Boehner’s newly elected Republicans campaigned on nothing short of a revolution in Washington, vowing to reduce the deficit, slash government spending, and balance the budget. But out of the gate, the House majority passed a package of rules on Wednesday that will allow Congress to slash taxes without having to make up for the lost government revenue in spending cuts—a change that Democrats insist could explode the deficit.

Under the Democrats’ “pay-as-you-go” rules—introduced during the Clinton era and continued under President Obama—Congress had to match every spending increase or tax cut with a commensurate spending cut or tax increase. The GOP has now upended “pay-go” with “cut-go” rules, under which tax cuts don’t have to be paid for and tax increases can’t offset spending hikes. “The idea is that the only two things you can do are cut spending and cut taxes,” explains the Washington Post‘s Ezra Klein. The problem is that cutting taxes without paying for them gives the government less to work with when it comes to balancing the budget and reducing the deficit. Effectively, the GOP rules could make it even more difficult to create new government programs, while making it far easier for the GOP to hand tax breaks to corporations and the wealthy.

Republicans maintain that tax cuts won’t actually reduce government revenues—this just weeks after passing a tax cut package with Democrats that everyone agreed cost the government $580 billion that wasn’t paid for. “There’s no relationship—history has shown that when you cut taxes, revenues actually go up,” insisted freshman Rep. Scott Rigell (R-Va.), entering the Speaker’s Lobby outside the House floor for the first time. The Republicans’ argument is that tax cuts will spur economic growth and create jobs—which in turn will raise profits and wages to give the government more revenue, even under lower tax rates. Similarly, Tom Price (R-Ga.) said, “It doesn’t cost the government money to decrease taxes…when you decrease taxes, as President Kennedy proved, as Reagan proved, you increase revenue to the federal government.”

“I think there’s going to be a national drinking game every time the GOP fails to live up to one of their promises,” quipped Rep. Anthony Weiner (D-NY).

While Democrats scoff at this logic, Republicans insist that they’ll be able to hold themselves back from exploding the budget with tax breaks, largely because of the spending cuts they’ll deliver at the same time. When asked whether tax breaks would decrease government revenue, freshman Rep. Austin Scott (R-Ga.) responded: “I guess you could argue that philosophically, but from a practical standpoint in two years, we as Republicans will either have delivered spending cuts or we will not have.” Another frosh—tea party firebrand Rep. Alan West (R-Fla.)—claimed the Republicans would be able to hold themselves back. “We should be able to police ourselves and be a lot more fiscally responsible the way we’ve seen previously.”

But the Republicans have already backed off their promises to slash spending to help cut the deficit.

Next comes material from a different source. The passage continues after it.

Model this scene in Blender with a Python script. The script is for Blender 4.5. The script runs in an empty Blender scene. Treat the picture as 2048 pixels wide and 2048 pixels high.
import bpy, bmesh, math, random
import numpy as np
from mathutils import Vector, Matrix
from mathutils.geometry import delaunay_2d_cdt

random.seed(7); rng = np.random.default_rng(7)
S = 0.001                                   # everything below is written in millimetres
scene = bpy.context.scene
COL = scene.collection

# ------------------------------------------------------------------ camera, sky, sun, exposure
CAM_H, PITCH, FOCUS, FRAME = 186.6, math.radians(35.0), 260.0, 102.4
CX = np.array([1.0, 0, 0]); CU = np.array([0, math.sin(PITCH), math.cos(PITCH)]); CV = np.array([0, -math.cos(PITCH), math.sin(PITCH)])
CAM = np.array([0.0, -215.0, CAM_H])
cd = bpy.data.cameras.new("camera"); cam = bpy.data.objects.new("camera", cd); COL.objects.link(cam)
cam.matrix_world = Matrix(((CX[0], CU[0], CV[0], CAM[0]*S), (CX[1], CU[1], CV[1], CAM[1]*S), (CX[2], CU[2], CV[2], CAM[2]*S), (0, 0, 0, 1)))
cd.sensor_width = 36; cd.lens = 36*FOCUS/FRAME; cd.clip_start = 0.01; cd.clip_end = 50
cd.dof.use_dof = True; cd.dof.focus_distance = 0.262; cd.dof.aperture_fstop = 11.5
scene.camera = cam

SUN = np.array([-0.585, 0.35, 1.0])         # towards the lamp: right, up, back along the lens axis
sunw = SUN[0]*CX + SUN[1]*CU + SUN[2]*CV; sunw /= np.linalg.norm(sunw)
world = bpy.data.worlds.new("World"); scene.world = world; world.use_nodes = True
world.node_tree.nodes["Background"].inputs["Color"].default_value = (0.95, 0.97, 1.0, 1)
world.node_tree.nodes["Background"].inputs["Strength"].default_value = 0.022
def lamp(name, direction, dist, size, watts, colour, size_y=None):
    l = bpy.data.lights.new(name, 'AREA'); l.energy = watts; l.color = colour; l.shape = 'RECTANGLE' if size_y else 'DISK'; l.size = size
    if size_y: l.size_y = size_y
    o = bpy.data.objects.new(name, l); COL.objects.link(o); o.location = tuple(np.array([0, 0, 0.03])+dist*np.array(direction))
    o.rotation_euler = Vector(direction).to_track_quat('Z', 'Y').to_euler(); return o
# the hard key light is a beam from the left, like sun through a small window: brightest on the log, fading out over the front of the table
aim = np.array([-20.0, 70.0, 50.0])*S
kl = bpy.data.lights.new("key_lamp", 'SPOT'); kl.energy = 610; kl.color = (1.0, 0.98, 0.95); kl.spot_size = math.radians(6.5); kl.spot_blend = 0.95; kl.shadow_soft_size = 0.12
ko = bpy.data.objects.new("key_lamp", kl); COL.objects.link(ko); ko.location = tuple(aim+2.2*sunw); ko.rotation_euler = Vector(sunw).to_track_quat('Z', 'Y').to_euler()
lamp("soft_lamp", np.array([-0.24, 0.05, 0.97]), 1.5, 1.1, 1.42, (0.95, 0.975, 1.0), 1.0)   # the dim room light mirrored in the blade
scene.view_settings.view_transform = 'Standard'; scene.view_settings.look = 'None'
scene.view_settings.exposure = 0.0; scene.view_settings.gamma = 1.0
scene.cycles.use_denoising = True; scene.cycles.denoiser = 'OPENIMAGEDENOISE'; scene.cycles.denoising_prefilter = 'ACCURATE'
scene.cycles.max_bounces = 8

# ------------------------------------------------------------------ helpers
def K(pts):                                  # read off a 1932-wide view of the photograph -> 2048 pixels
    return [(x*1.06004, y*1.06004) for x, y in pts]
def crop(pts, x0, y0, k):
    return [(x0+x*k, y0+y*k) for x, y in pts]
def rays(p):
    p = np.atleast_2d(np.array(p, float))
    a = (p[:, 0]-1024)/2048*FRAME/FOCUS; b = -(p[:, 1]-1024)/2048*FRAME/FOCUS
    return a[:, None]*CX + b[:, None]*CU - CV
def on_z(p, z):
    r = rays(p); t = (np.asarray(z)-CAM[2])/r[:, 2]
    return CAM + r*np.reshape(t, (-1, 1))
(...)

Having originally vowed to cut $100 billion in federal spending in the first year, the GOP leadership has since scaled back its proposed budget cuts. “I think there’s going to be a national drinking game every time the GOP fails to live up to one of their promises…sooner or later, it comes into collision with reality,” quipped Rep. Anthony Weiner (D-NY).

West insisted that the Republicans could still find $100 billion to cut from government. “We could find it…If we really peel the onion back, we could find some place in this huge bureaucracy.” But when pressed to provide a single expenditure that he would like to see cut, he demurred. West, a military veteran, also insisted that military spending should be sacrosanct.

Tea party-backed freshmen are also racheting back their campaign promises to slash and burn government agencies to reduce spending. In a tea party questionnaire, freshman Rep. Steve Stivers (R-Ohio) proposed privatizing the entire Interior Department and claimed only four departments were constitutional. But when asked about his position on his first day of Congress, Stivers immediately backpedaled. “What I said in that questionnaire is that we need to take a look at everything. That’s what we need to do, is to look at everything and see what works,” he said. When asked for specifics, he responded: “We’ve got to look everywhere—we’ve got committees of jurisdiction to look at this.”

The tea party right could ramp up the pressure on the GOP to make good on its promises to slash spending. And there are a few areas—such as health care funding—that could prove especially vulnerable, with some chance of such cuts passing the Senate and becoming law. But the political reality is that cutting spending is always hard, while making tax cuts is easy—and Republicans have made it all the easier.